The restrictions of programming language syntax.
I have needed to give out 0's on exams and quizzes in past semesters, with accompanying referrals to the students' deans.
As a user of the campus network, you should be aware of your
rights and responsibilities in
http://www.luc.edu/its/policy_acceptableuse_public.shtml
Private information between professor/TA and individual students will be handled through the University Blackboard system. It will mostly be used for grades and possibly some homework submissions. The public course materials will all be posted directly on the web under http://anh.cs.luc.edu/331.

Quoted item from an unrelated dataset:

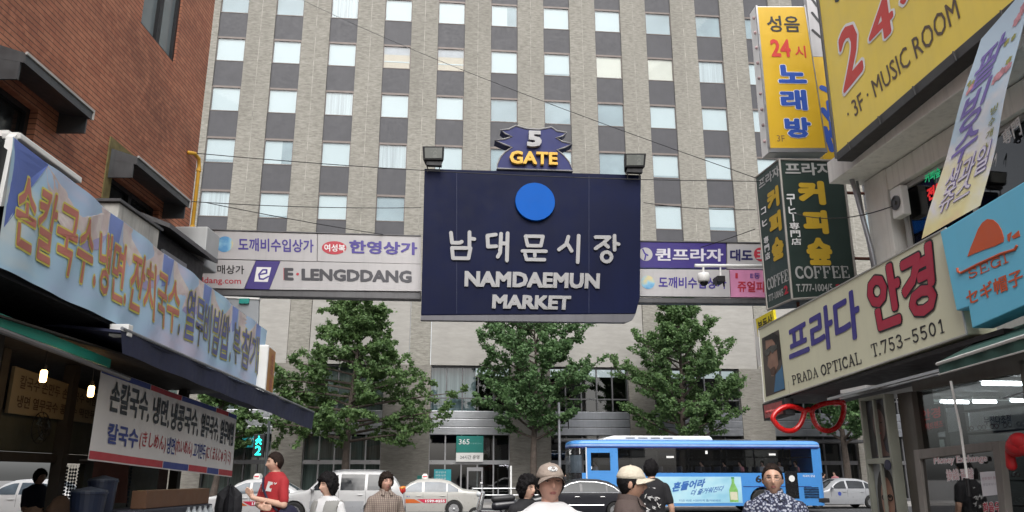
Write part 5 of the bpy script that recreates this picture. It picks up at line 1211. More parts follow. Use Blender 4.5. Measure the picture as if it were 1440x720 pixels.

Please give me feedback on what constitutes the best use of your time for the limited class hours we have. (The Introductory Questionnaire is a first step.) The more you can read the text to get basic facts before class, the more time we can spend in class on things you cannot get easily from a book: asking and answering questions you raise in reading and homework, the analysis of problems, and creatively applying basic ideas you are learning to somewhat novel situations. I am not trying to produce lecture notes in class that are a substitute for your reading. I will try to produce notes from class. I will try to have notes available before class to follow in class, and when class takes a different turn than I predicted, I will try to make updates to the notes after class.
Only you know the relative importance of any particular cell phone call, and whether it is important for you to answer a call immediately rather than later. I do want you to be respectful of my class and disrupt it as little as is practical. If you get cell phone calls with fair frequency, be sure to have the ring muted before coming to class. If you rarely get calls, you might not mute it ahead, and your cell phone may happen to ring. Get rid of the noise as soon as possible, and do not get flustered. (I'll probably do that at least once.) I assume you will move outside the classroom for a conversation. If you get fairly frequent calls that you are likely to consider important answering, sit in a place where your exit and re-entrance are as unobtrusive as possible.